La censure des articles concernant les étudiants étrangers saluée

L'Unef, syndicat étudiant, se réjouit sur X que les Sages aient retoqué les articles 11, 12 et 13 sur les conditions de délivrance d'un titre de séjour étudiant ainsi que sur les frais d'inscription des étudiants étrangers. "La censure par le ConseilConstitutionnel des dispositions concernant les étudiants étrangers est un gain de temps et une respiration", écrit l'Unef. Mais le syndicat ajoute que ce n'est pas "une victoire totale" : "Gérald Darmanin  ne s'arrêtera pas là, nous non plus ! Alors le combat continue."

"Ce texte censuré n'est pas une victoire, souligne de son côté la Fédération des associations générales étudiantes (Fage) sur X, Nous sommes inquiets devant l'aggravation de la précarité et du racisme systémique auxquels sont confrontés les étudiants étrangers. Supprimer quelques mesures c’est éviter la catastrophe, pas améliorer la situation."
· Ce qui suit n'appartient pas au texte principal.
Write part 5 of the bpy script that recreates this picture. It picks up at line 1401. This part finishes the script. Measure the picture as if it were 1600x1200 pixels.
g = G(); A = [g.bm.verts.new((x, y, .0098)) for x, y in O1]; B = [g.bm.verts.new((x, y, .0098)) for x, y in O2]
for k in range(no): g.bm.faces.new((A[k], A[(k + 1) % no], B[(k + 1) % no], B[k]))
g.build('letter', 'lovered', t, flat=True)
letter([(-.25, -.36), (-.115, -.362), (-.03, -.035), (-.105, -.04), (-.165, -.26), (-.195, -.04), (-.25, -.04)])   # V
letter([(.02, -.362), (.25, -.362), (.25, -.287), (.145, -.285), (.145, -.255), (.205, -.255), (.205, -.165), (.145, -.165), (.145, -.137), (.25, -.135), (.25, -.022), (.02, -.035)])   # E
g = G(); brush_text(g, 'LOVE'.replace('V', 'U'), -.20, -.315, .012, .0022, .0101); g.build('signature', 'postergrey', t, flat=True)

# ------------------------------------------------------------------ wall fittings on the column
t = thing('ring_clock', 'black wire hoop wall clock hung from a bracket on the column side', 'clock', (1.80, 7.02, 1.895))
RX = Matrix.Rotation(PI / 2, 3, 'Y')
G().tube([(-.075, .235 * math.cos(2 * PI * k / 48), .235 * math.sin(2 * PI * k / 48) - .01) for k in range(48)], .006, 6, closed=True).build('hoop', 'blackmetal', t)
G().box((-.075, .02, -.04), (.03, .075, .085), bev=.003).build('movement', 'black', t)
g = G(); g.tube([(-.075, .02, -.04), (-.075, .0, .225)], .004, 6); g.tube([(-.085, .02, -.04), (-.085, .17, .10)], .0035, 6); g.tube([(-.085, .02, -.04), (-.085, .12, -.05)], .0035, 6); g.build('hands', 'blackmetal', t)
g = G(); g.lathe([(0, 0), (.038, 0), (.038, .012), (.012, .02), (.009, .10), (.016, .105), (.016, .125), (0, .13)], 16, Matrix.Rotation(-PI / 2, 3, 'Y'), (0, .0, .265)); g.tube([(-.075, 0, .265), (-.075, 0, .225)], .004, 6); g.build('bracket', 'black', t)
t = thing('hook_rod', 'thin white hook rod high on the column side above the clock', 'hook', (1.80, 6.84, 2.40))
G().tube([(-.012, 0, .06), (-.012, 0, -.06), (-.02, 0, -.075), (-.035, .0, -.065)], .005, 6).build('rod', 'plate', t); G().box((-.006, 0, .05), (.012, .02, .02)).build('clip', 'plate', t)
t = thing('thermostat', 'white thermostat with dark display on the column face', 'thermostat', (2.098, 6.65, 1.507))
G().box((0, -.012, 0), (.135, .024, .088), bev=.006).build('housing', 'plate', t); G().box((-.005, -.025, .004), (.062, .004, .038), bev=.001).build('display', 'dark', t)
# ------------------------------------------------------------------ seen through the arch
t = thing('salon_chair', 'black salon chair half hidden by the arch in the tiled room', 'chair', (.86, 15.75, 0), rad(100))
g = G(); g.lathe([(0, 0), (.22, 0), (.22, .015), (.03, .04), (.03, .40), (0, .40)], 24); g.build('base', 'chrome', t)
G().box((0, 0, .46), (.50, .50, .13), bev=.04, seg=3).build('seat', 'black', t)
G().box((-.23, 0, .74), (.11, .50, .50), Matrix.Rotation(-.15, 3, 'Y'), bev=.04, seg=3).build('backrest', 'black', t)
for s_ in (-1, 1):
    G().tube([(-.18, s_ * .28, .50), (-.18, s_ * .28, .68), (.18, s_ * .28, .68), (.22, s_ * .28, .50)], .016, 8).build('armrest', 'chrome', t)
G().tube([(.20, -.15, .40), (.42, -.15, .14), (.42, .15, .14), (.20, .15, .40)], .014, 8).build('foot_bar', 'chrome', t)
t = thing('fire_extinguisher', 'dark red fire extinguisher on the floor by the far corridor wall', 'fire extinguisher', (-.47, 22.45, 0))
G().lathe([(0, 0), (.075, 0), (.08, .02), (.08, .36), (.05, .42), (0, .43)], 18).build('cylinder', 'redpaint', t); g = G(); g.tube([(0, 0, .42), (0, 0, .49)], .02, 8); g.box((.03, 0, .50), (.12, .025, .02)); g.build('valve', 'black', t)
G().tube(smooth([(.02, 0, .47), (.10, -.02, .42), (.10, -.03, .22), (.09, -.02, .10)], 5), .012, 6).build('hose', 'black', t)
Les associations demandent le retrait de la loi immigration

Dans le rassemblement, c'est une "victoire partielle", a réagi Sophie, membre de l'ONG CCFD-Terre solidaire, interrogée par franceinfo à deux pas du Conseil constitutionnel. Parmi les quelques centaines de personnes, il n'y a pas eu d'éruption de joie à l'annonce de la décision des Sages. Sophie fait part d'un sentiment assez partagé : "Le Conseil constitutionnel a envoyé un signal fort au gouvernement avec la censure de quasiment un tiers des articles, mais nous, depuis le début, on demande le retrait de cette loi qui comportait déjà beaucoup d'articles attentatoires au droit et à la dignité des personnes exilées dans notre pays."

"Les articles censurés avaient été introduits par l'examen au Sénat, ils étaient assez emblématiques de la dérive totale lors de l'examen parlementaire de ce texte."

Sophie, membre de l'association CCFD-Terre solidaire

à franceinfo

"La mobilisation va continuer, sur le volet politique en demandant le retrait de cette loi, mais aussi les recours juridiques avec tous les acteurs engagés dans ce combat", assure la militante de CCFD-Terre solidaire.

Elle est rejointe par la vice-présidente de la Ligue des droits de l'homme (LDH) : "Cette loi porte gravement atteinte aux droits des personnes exilées et remet en question les engagements internationaux de la France. La LDH en demande le retrait et est encore mobilisée ce soir." Même son de cloche chez ATD Quart-Monde : "Face aux prêcheurs de haine et de divisions, restons mobilisés pour les droits de tous !"

Benoît Hamon, ancien candidat PS à la présidentielle et désormais à la tête de l'ONG Singha, estime que la décision du Conseil constitutionnel "est un moindre mal. Reste un vote qui avait validé une idéologie d’extrême droite. Restent les dégâts de plusieurs mois d’une surenchère hystérique et xénophobe. Restons mobilisés pour le retrait." Quant à la Cimade, l'association appelle sur X à poursuivre la mobilisation "pour la non application de ce texte, et pour continuer de résister au démantèlement de nos principes républicains, à la banalisation de la peur de l’autre, de la stigmatisation et de la criminalisation des personnes migrantes".